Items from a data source
+ + +

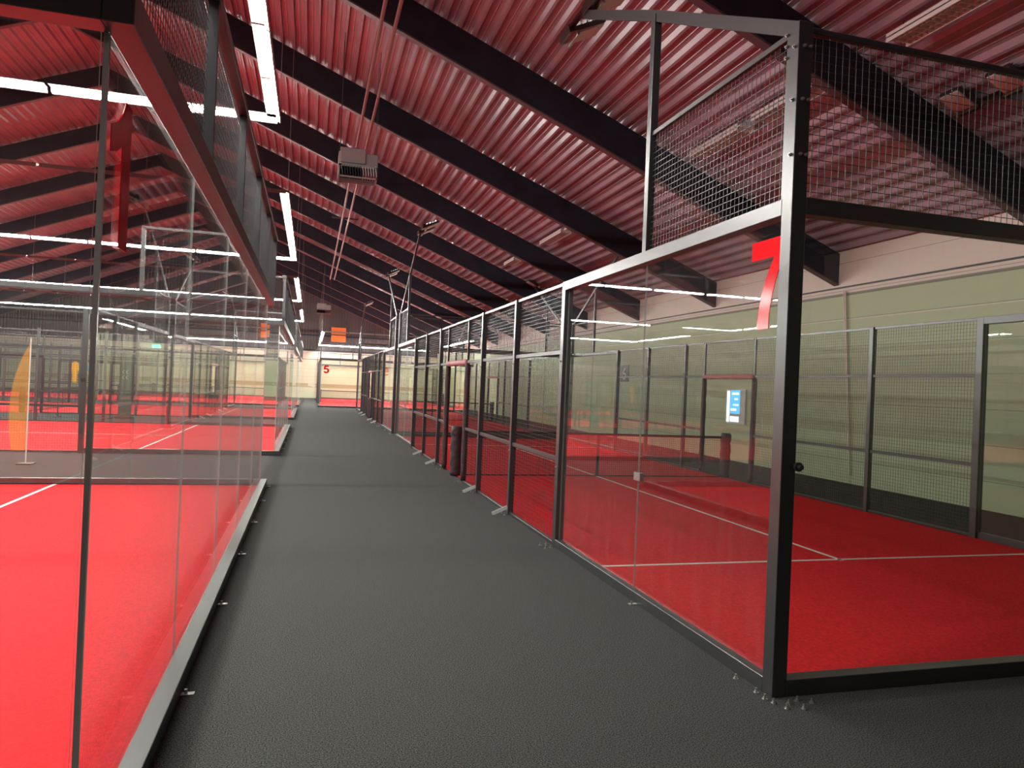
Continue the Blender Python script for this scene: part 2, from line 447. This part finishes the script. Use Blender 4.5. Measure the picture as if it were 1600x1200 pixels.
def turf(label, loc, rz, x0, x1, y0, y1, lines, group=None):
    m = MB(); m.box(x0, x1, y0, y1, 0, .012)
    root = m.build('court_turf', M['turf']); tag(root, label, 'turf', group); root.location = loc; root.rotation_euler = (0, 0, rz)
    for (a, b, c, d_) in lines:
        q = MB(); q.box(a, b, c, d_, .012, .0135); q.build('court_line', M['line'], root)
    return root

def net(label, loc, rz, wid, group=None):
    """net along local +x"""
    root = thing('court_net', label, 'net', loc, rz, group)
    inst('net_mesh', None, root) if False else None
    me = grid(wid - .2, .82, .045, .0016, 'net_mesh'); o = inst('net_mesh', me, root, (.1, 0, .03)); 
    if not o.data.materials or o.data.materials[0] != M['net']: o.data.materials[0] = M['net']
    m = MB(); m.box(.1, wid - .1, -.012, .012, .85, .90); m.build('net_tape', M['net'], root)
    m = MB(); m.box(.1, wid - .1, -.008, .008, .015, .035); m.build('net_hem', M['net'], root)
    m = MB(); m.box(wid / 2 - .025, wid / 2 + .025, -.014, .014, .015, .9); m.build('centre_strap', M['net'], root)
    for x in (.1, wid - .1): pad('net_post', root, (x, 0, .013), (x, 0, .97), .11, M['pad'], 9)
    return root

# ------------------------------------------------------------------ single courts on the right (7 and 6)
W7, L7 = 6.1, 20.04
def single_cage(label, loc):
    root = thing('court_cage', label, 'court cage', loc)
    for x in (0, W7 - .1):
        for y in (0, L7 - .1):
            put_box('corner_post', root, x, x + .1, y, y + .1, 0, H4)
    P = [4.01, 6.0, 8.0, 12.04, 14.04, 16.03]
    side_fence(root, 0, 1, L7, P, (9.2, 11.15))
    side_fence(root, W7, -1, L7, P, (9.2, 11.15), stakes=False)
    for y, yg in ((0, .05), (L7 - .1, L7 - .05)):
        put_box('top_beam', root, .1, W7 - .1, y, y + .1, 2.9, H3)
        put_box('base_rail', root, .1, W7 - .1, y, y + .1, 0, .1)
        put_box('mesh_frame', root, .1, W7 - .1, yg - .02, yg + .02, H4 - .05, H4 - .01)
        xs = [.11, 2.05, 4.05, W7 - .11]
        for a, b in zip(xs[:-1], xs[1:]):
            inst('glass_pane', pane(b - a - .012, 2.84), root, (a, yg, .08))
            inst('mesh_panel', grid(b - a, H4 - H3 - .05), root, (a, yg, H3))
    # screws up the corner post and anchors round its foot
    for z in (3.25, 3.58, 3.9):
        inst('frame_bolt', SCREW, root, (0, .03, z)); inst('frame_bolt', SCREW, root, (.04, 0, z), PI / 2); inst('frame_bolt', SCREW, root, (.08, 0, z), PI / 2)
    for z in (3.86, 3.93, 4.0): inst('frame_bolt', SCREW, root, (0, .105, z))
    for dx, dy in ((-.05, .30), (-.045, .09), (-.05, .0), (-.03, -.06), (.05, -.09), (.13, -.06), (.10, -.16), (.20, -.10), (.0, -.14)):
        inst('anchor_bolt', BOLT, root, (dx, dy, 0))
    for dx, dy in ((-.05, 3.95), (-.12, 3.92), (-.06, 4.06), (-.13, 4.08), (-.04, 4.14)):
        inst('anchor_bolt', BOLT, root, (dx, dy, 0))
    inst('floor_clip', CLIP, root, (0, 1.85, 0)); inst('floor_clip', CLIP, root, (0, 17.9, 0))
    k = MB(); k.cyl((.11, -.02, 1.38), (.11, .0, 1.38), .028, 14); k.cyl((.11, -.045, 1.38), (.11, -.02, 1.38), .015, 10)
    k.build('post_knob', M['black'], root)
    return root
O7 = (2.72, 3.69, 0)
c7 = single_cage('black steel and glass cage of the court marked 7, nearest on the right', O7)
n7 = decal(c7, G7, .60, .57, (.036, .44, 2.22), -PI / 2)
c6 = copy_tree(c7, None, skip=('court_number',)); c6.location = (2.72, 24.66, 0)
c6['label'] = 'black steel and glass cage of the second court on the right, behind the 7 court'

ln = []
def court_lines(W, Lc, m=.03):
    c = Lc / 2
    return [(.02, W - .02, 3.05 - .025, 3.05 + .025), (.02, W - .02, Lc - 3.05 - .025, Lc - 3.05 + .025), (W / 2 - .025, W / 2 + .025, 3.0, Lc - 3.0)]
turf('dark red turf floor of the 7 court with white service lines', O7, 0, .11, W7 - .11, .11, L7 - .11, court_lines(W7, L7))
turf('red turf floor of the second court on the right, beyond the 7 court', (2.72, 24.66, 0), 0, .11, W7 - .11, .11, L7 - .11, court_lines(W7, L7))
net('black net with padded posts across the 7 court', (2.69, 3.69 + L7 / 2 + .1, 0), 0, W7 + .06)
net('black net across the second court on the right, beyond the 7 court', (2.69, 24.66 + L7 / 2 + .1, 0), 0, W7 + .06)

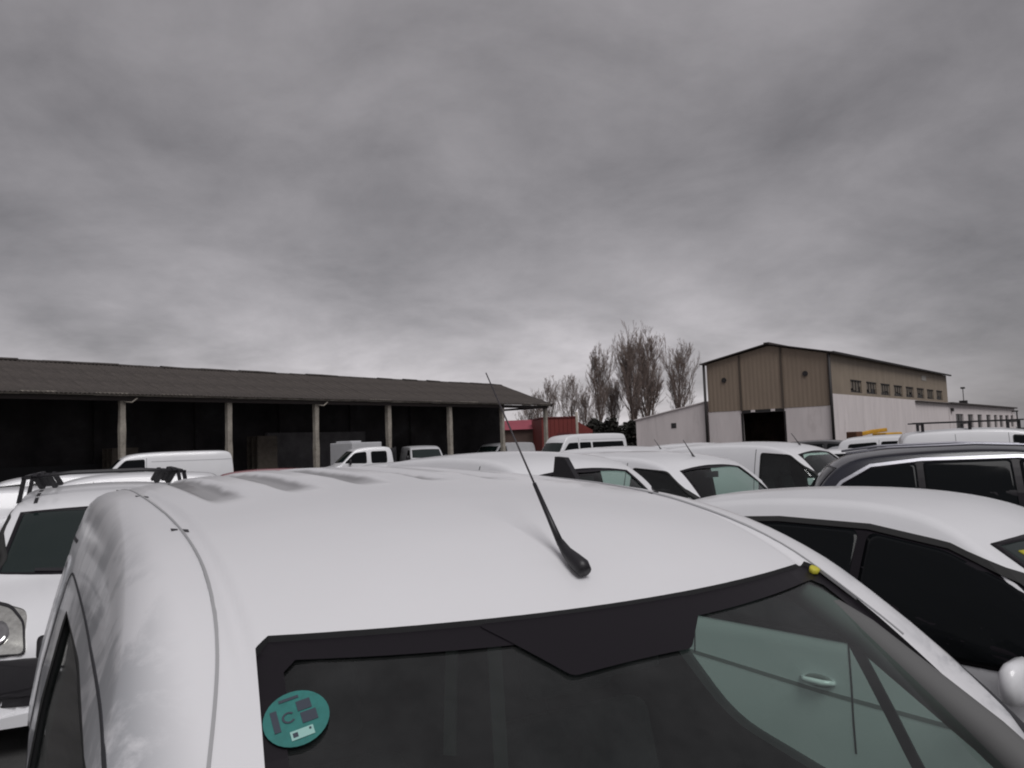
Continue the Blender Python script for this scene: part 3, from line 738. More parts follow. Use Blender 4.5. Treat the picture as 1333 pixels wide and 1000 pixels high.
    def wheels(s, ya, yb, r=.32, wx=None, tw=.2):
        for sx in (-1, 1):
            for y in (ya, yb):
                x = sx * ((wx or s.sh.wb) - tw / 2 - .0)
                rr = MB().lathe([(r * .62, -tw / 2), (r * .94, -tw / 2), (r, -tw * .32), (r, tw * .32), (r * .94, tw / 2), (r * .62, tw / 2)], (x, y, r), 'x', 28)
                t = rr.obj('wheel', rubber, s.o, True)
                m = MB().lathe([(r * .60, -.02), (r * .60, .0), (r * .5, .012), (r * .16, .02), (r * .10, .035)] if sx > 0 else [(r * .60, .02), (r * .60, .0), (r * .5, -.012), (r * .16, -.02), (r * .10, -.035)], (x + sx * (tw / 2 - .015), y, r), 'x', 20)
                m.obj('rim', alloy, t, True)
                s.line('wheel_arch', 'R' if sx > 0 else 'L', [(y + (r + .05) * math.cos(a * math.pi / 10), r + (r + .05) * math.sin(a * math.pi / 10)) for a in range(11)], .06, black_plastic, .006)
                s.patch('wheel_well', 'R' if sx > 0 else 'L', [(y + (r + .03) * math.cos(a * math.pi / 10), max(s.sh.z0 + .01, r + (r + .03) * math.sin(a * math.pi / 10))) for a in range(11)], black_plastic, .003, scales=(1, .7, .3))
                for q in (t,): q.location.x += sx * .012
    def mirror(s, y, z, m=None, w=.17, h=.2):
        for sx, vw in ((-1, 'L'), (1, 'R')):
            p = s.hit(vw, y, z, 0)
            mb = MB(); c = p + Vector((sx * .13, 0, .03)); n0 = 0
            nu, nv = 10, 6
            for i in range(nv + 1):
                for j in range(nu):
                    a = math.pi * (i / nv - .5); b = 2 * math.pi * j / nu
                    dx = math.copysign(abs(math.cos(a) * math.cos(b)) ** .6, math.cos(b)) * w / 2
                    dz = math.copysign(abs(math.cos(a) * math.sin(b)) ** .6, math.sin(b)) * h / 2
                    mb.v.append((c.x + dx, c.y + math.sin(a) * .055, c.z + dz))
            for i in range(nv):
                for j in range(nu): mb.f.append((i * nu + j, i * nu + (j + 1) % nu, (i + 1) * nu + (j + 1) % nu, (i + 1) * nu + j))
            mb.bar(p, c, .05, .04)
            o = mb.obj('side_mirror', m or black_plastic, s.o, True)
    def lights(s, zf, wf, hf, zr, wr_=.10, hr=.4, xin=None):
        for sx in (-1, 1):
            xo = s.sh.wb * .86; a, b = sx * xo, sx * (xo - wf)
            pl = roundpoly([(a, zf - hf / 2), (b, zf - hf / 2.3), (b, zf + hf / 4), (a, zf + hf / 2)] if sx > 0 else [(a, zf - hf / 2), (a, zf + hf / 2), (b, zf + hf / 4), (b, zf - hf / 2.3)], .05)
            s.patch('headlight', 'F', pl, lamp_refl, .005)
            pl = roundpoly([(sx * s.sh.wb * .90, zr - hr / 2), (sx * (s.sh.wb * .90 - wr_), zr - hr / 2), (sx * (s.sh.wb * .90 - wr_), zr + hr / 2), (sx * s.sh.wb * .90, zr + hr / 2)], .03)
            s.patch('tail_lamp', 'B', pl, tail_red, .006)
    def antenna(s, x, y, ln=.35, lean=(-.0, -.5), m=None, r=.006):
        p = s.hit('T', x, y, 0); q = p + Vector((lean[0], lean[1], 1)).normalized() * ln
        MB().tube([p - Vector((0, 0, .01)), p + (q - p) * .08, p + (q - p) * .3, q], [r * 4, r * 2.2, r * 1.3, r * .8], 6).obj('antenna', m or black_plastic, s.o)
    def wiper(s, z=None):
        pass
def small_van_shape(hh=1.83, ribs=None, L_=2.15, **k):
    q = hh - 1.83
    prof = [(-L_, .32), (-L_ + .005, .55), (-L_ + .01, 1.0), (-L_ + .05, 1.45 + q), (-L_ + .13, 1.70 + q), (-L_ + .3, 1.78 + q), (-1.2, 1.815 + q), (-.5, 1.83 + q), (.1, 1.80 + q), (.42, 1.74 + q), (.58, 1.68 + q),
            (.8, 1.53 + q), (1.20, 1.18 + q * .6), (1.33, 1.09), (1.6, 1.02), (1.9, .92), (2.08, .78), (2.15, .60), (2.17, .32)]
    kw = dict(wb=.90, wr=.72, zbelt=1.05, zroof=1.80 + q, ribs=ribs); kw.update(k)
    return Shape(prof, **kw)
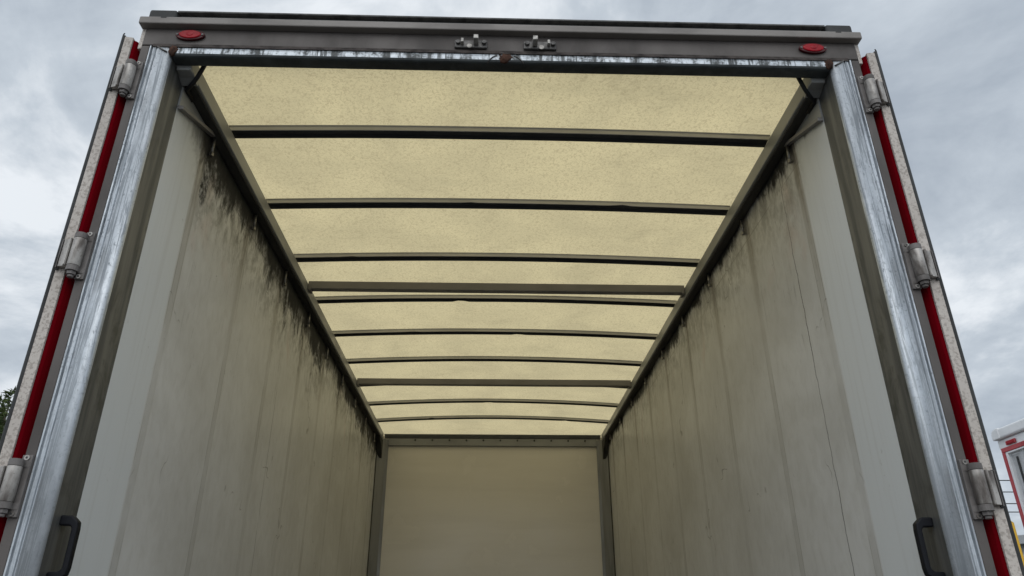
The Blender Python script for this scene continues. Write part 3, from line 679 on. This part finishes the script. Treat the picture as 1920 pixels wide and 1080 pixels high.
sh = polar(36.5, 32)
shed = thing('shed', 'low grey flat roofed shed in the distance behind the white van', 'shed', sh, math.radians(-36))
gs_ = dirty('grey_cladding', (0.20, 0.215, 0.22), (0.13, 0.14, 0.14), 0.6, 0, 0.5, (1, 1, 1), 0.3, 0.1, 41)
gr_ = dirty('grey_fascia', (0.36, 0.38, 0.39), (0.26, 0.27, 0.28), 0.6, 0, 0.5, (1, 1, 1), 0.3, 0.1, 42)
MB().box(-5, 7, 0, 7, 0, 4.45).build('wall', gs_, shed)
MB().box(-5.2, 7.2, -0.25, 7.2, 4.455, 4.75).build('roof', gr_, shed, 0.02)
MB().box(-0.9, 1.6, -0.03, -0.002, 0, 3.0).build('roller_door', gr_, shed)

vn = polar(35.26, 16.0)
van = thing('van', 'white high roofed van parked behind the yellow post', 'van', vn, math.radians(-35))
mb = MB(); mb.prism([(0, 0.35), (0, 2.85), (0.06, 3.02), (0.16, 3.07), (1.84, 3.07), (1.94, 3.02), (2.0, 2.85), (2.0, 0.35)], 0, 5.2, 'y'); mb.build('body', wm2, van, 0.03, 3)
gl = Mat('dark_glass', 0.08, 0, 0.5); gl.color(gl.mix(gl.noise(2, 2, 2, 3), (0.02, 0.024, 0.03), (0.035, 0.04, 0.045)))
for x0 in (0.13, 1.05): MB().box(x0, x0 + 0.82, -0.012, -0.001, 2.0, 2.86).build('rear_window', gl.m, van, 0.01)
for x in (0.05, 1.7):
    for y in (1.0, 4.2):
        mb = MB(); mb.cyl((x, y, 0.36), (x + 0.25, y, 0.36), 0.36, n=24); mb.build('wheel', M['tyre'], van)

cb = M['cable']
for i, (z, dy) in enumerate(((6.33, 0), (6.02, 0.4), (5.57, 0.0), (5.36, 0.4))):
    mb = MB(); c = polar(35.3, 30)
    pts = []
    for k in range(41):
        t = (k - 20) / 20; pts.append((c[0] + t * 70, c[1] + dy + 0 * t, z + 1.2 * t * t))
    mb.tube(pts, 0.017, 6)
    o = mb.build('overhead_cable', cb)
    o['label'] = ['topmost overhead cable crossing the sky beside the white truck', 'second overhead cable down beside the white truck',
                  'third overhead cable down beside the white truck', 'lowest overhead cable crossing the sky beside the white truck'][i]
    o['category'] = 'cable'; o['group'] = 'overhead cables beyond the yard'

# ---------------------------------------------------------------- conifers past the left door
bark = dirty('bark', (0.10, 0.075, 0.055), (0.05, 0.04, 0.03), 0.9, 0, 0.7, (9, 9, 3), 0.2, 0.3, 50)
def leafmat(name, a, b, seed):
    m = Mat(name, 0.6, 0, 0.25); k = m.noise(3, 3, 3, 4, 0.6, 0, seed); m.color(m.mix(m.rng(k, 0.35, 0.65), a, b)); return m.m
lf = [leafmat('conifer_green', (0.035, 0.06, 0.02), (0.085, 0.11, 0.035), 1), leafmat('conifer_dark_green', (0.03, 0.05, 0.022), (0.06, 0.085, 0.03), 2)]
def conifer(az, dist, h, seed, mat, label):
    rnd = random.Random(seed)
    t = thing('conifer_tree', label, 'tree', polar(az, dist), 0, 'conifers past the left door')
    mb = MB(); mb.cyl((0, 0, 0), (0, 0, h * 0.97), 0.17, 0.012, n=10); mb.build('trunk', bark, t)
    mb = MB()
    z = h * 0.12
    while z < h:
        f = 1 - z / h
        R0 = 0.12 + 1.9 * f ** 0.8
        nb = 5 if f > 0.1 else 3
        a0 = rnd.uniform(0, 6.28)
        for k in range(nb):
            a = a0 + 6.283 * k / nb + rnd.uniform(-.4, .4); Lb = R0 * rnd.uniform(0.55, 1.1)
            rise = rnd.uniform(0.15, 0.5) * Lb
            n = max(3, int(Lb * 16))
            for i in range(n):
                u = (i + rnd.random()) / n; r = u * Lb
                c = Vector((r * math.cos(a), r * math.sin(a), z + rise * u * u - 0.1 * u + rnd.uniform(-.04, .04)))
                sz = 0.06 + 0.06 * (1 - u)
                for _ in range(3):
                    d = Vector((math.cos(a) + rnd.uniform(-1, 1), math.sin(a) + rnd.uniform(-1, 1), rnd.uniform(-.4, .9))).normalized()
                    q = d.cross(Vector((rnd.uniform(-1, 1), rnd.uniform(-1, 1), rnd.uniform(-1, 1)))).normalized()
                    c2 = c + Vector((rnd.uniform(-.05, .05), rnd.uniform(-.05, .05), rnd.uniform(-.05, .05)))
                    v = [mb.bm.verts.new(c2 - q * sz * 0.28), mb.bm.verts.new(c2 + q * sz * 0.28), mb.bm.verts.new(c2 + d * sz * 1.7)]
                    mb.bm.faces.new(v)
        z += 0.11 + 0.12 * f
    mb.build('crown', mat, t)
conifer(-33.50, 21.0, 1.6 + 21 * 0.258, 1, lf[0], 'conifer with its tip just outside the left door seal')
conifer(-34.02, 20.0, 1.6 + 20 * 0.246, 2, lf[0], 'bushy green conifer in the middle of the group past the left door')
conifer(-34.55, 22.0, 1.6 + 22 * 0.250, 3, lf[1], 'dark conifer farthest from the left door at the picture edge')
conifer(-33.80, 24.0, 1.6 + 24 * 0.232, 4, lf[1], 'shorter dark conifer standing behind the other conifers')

+ + +

**SHORT EXERCISE**:
Locate the string "part" in the listing above and copy every line where it occurs.

**RESPONSE BELOW**:
Continue the Blender Python script for this scene: part 2, from line 447. This part finishes the script. Use Blender 4.5. Measure the picture as if it were 1600x1200 pixels.
Continue the Blender Python script for this scene: part 3, from line 738. More parts follow. Use Blender 4.5. Treat the picture as 1333 pixels wide and 1000 pixels high.
The Blender Python script for this scene continues. Write part 3, from line 679 on. This part finishes the script. Treat the picture as 1920 pixels wide and 1080 pixels high.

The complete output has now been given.